> [Work to do]: Retype every line from the start of the data down to and including the line with "cable('lower overhead cable". Skip the pictures.
################
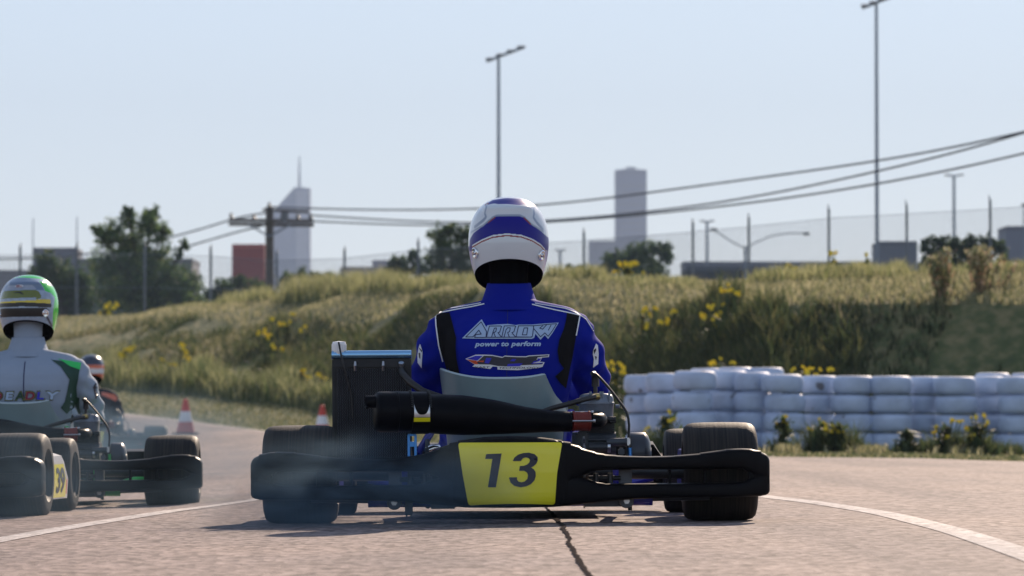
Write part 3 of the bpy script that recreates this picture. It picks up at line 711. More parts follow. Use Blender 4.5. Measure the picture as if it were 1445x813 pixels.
M['cable'] = mat('cable_black', (.05, .055, .075), .6)
def cable(label, pts, d1=70, px1=1445, r=.028):
    pts = sorted(pts); px = np.array([p[0] for p in pts], float); py = np.array([p[1] for p in pts], float)
    # straight run in plan from the pole to a nearer pole beyond the frame
    p180 = px[-1] if px1 < 200 else px[0]; xs, ds = wx(p180, 180), 180; xe, de_ = wx(px1, d1), d1
    co_ = np.polyfit(px, py, 3); q = np.linspace(px[0], px[-1], 60); yy = np.interp(q, px, py)
    for _ in range(30): yy[1:-1] = (yy[:-2]+2*yy[1:-1]+yy[2:])/4
    P = []
    for a, b in zip(q, yy):
        th = (a-CX)/F; t = (th*ds - xs)/((xe-xs) - th*(de_-ds)); dd = ds + (de_-ds)*t
        P.append((wx(a, dd), dd, wz(b, dd)))
    mb = MB(); mb.tube(P, [r*p[1]/150+.006 for p in P], seg=6)
    tag(mb.build('power_cable', M['cable'], None), label, 'cable', 'power cables from the utility pole')
cable('highest overhead cable running right from the utility pole top', [(382,292),(440,295),(560,297),(660,296),(780,290),(930,270),(1090,248),(1238,228),(1350,208),(1445,186),(1480,178)])
cable('middle overhead cable that meets the highest one at the right edge', [(440,304),(520,309),(600,314),(700,316),(780,312),(920,299),(1020,286),(1100,272),(1238,242),(1350,216),(1445,188),(1480,177)])
cable('lowest overhead cable running right below the other two', [(438,312),(520,316),(600,319),(700,318),(780,314),(920,302),(1020,291),(1100,282),(1238,260),(1350,239),(1445,217),(1480,208)])
cable('overhead cable leaving the left crossarm tip toward the left', [(378,300),(345,301),(325,310),(290,322),(240,335),(180,350),(100,362),(0,366),(-60,366)], 230, -60)
cable('lower overhead cable sagging left from under the crossarm', [(368,319),(330,328),(262,349),(200,362),(120,372),(40,378)], 220, 40)

def floodlight(px, top, bot, d, bar, label, name='floodlight_pole'):
    x = wx(px, d); zb = 0.; rt = empty(name, (x, d, zb), 0, label, 'lamp pole')
    zt = wz(top, d); mb = MB(); mb.tube([(0, 0, 0), (0, 0, zt*.6), (0, 0, zt)], [.085*d/150, .07*d/150, .055*d/150], seg=10); mb.build('pole', M['pole_steel'], rt)
    k = d/F; (ax, ay), (bx, by) = bar
    A = Vector(((ax-px)*k, -.6, wz(ay, d))); B = Vector(((bx-px)*k, .6, wz(by, d)))
    mb = MB(); mb.tube([A, B], .07*d/200, seg=8); mb.build('crossbar', M['pole_steel'], rt)
    for t in (.08, .36, .64, .92):
        p = A.lerp(B, t); mb = MB(); mb.box(p + Vector((0, -.1, .06)), (.42*d/200, .2, .1), bev=.03, rot=Matrix.Rotation(R(25), 3, 'X')); mb.build('lamp', M['lamp_head'], rt)
floodlight(703.5, 82, 290, 230, ((687, 87), (740, 64)), 'slim floodlight pole rising directly above the blue helmet')
floodlight(1238, 3, 345, 190, ((1217, 12), (1262, -8)), 'tallest floodlight pole, crossing the three cables on the right')
def street_lamp(px, top, bot, d, label, span=11):
    x = wx(px, d); rt = empty('street_lamp', (x, d, -1), 0, label, 'street lamp'); k = d/F; zt = wz(top, d)+1
    mb = MB(); mb.tube([(0, 0, 0), (0, 0, zt)], [.16*d/300, .1*d/300], seg=8); mb.build('pole', M['pole_steel'], rt)
    for s in (-1, 1):
        mb = MB(); mb.tube([(0, 0, zt-2*k), (s*span*.6*k, 0, zt), (s*span*k, 0, zt+.5*k)], .07*d/300, seg=6); mb.build('arm', M['pole_steel'], rt)
        mb = MB(); mb.box((s*span*k, 0, zt+.3*k), (5*k, .5, 1.8*k), bev=.3*k); mb.build('lamp', M['lamp_head'], rt)
street_lamp(1347, 247, 330, 300, 'double armed street lamp above the dark right tree')
street_lamp(998, 312, 380, 420, 'small double armed street lamp above the long shed', 8)
street_lamp(790.5, 353, 380, 700, 'tiny distant street lamp right of the blue helmet', 6)
d = 190.; x = wx(1052, d); rt = empty('street_lamp', (x, d, -1), 0, 'street lamp with two long curved arms behind the fence', 'street lamp'); k = d/F
mb = MB(); mb.tube([(0, 0, 0), (0, 0, wz(348, d)+1)], .07, seg=8); mb.build('pole', M['pole_steel'], rt)
for pts, tip in ((((0, 350), (-18, 342), (-34, 331), (-45, 324)), (-45, 324)), (((0, 350), (16, 342), (36, 333), (62, 329), (80, 329)), (86, 330))):
    mb = MB(); mb.tube([(a*k, 0, wz(b, d)+1) for a, b in pts], .03, seg=6); mb.build('arm', M['pole_steel'], rt)
    mb = MB(); mb.box((tip[0]*k, 0, wz(tip[1], d)+1), (10*k, .25, 4*k), bev=.8*k); mb.build('lamp', M['lamp_head'], rt)
for px, top, dd, lab in ((46, 308, 420, 'thin mast left of the tall ragged tree, farther left one'), (108, 306, 420, 'thin mast behind the left fence post next to the ragged tree'), (1446, 289, 260, 'street lamp head at the right picture edge')):
    x = wx(px, dd)
    rt = empty('mast', (x, dd, -1), 0, lab, 'mast'); mb = MB(); zt = wz(top, dd)+1
    mb.tube([(0, 0, 0), (0, 0, zt)], [.14, .05], seg=8); mb.build('pole', M['pole_steel'], rt)
    if px > 1400: mb = MB(); mb.box((0, 0, zt), (.35, .3, .16), bev=.04); mb.build('lamp', M['lamp_head'], rt)

# ---------------------------------------------------------------- tyre wall
M['tyre_blue_shade'] = mat('white_rubber_blue_shade', (.48, .57, .74), .6, var=.3, vscale=5, bump=.35, bscale=18, col2=(.37, .44, .57))  # white paint with blue skylit shade put into both colours
def scuff(m, thr, dark, sc):
    nt = m.node_tree; b = nt.nodes['Principled BSDF']; src = b.inputs['Base Color'].links[0].from_socket
    tc = nt.nodes.new('ShaderNodeTexCoord'); oi = nt.nodes.new('ShaderNodeObjectInfo'); ad = nt.nodes.new('ShaderNodeVectorMath'); ad.operation = 'ADD'
    ml = nt.nodes.new('ShaderNodeMath'); ml.operation = 'MULTIPLY'; ml.inputs[1].default_value = 37; nt.links.new(oi.outputs['Random'], ml.inputs[0])
    nt.links.new(tc.outputs['Object'], ad.inputs[0]); nt.links.new(ml.outputs[0], ad.inputs[1])
    n = nt.nodes.new('ShaderNodeTexNoise'); n.inputs['Scale'].default_value = sc; n.inputs['Detail'].default_value = 7; nt.links.new(ad.outputs['Vector'], n.inputs['Vector'])
    r = nt.nodes.new('ShaderNodeMapRange'); r.inputs['From Min'].default_value = thr; r.inputs['From Max'].default_value = thr+.05; nt.links.new(n.outputs['Fac'], r.inputs['Value'])
    x = nt.nodes.new('ShaderNodeMix'); x.data_type = 'RGBA'; x.inputs['B'].default_value = (*dark, 1); nt.links.new(r.outputs['Result'], x.inputs['Factor']); nt.links.new(src, x.inputs['A']); nt.links.new(x.outputs['Result'], b.inputs['Base Color'])
scuff(M['tyre_blue_shade'], .665, (.14, .14, .16), 7)
def tyre_mesh(Rr, h):
    mb = MB(); r1 = Rr*.52; prof = []; h = h*.97
    for k in range(17):
        q = -math.pi/2 + math.pi*k/16
        ex = .55; cs, sn = math.cos(q), math.sin(q)
        prof.append((Rr - .085*Rr/.2*(1 - abs(cs)**ex), math.copysign(abs(sn)**.72, sn)*h/2*.985))
    prof = [(r1*1.0, -h*.40), (r1*1.15, -h*.47)] + prof + [(r1*1.15, h*.47), (r1, h*.40)]
    inner = [(r1*1.04, h*.3), (Rr*.82, h*.12), (Rr*.82, -h*.12), (r1*1.04, -h*.3)]
    mb.lathe(prof + inner, (0, 0, 0), seg=40, closed_prof=True)
    return mb
ST = [(907,40.9,.194),(938,40.5,.196),(979,39.9,.199),(1026,40.35,.199),(1062,40.15,.193),(1106,39.9,.187),(1155,40.3,.185),(1204,40.0,.184),(1257,39.95,.184),(1302,40.25,.184),(1348,39.95,.184),(1394,40.3,.186),(1438,39.8,.186),(1487,40.1,.186)]
SECOND = [(1000,40.85,.207),(1040,40.75,.208),(1078,40.72,.206),(1400,40.7,.196),(1450,40.65,.196)]
protos = {}
lev = ['bottom', 'second lowest', 'second highest', 'topmost']
ordn = ['first','second','third','fourth','fifth','sixth','seventh','eighth','ninth','tenth','eleventh','twelfth','thirteenth','fourteenth','fifteenth']
for rowname, lst in (('front', ST), ('rear', SECOND)):
    for i, (px, d, h) in enumerate(lst):
        x = wx(px, d); z = gxy(x, d)
        for l in range(4):
            key = round(h, 3)
            if key not in protos:
                o = tyre_mesh(.186, h).build('painted_tyre', M['tyre_blue_shade'], None, smooth=60); protos[key] = o
            else:
                o = protos[key].copy(); COL.objects.link(o)
            o.location = (x + random.uniform(-.018, .018), d + random.uniform(-.018, .018), z + h*(l+.5)); o.rotation_euler = (random.uniform(-.012, .012), random.uniform(-.012, .012), random.uniform(0, 6.28))
            s = random.uniform(.97, 1.03)*(1.11 if px in (979, 1106, 1204, 1257, 1348, 1438) else 1); o.scale = (s, s, 1)
            tag(o, f'white painted tyre, {lev[l]} in the {ordn[i]} {rowname} row stack from the left', 'tyre', 'white painted tyres of the tyre wall')

# ---------------------------------------------------------------- cones
M['cone_red'] = mat('cone_red', (.55, .05, .03), .5, var=.15); M['cone_white'] = mat('cone_white', (.7, .72, .75), .5)
M['cone_base'] = mat('cone_base', (.03, .03, .035), .7)
def cone(px, d, label, H=.49):
    x = wx(px, d); rt = empty('traffic_cone', (x, d, gxy(x, d)), .3, label, 'traffic cone', 'red and white traffic cones at the track edge')
    rad = lambda t: .135 - (.135-.03)*t
    for nm, a, b, m in (('lower_band', .05, .36, 'cone_red'), ('reflective_band', .36, .66, 'cone_white'), ('upper_band', .66, 1.0, 'cone_red')):
        mb = MB(); e = .002 if nm == 'reflective_band' else 0
        pr = [(rad(a)+e, H*a), (rad(b)+e, H*b)] + ([(rad(b)*.6, H*b+.008), (0, H*b+.008)] if b == 1 else [])
        mb.lathe(pr, (0, 0, 0), seg=24); mb.build(nm, M[m], rt)
    mb = MB(); mb.box((0, 0, .013), (.32, .32, .026), bev=.008); mb.build('base', M['cone_base'], rt)
cone(262, 57.5, 'red and white traffic cone standing alone on grey track by the left karts')
cone(455, 63.5, 'red and white traffic cone half hidden behind the radiator of the blue kart', .47)
from mathutils.geometry import tessellate_polygon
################
> [Task answer]:
Write part 3 of the bpy script that recreates this picture. It picks up at line 711. More parts follow. Use Blender 4.5. Measure the picture as if it were 1445x813 pixels.
M['cable'] = mat('cable_black', (.05, .055, .075), .6)
def cable(label, pts, d1=70, px1=1445, r=.028):
    pts = sorted(pts); px = np.array([p[0] for p in pts], float); py = np.array([p[1] for p in pts], float)
    # straight run in plan from the pole to a nearer pole beyond the frame
    p180 = px[-1] if px1 < 200 else px[0]; xs, ds = wx(p180, 180), 180; xe, de_ = wx(px1, d1), d1
    co_ = np.polyfit(px, py, 3); q = np.linspace(px[0], px[-1], 60); yy = np.interp(q, px, py)
    for _ in range(30): yy[1:-1] = (yy[:-2]+2*yy[1:-1]+yy[2:])/4
    P = []
    for a, b in zip(q, yy):
        th = (a-CX)/F; t = (th*ds - xs)/((xe-xs) - th*(de_-ds)); dd = ds + (de_-ds)*t
        P.append((wx(a, dd), dd, wz(b, dd)))
    mb = MB(); mb.tube(P, [r*p[1]/150+.006 for p in P], seg=6)
    tag(mb.build('power_cable', M['cable'], None), label, 'cable', 'power cables from the utility pole')
cable('highest overhead cable running right from the utility pole top', [(382,292),(440,295),(560,297),(660,296),(780,290),(930,270),(1090,248),(1238,228),(1350,208),(1445,186),(1480,178)])
cable('middle overhead cable that meets the highest one at the right edge', [(440,304),(520,309),(600,314),(700,316),(780,312),(920,299),(1020,286),(1100,272),(1238,242),(1350,216),(1445,188),(1480,177)])
cable('lowest overhead cable running right below the other two', [(438,312),(520,316),(600,319),(700,318),(780,314),(920,302),(1020,291),(1100,282),(1238,260),(1350,239),(1445,217),(1480,208)])
cable('overhead cable leaving the left crossarm tip toward the left', [(378,300),(345,301),(325,310),(290,322),(240,335),(180,350),(100,362),(0,366),(-60,366)], 230, -60)
cable('lower overhead cable sagging left from under the crossarm', [(368,319),(330,328),(262,349),(200,362),(120,372),(40,378)], 220, 40)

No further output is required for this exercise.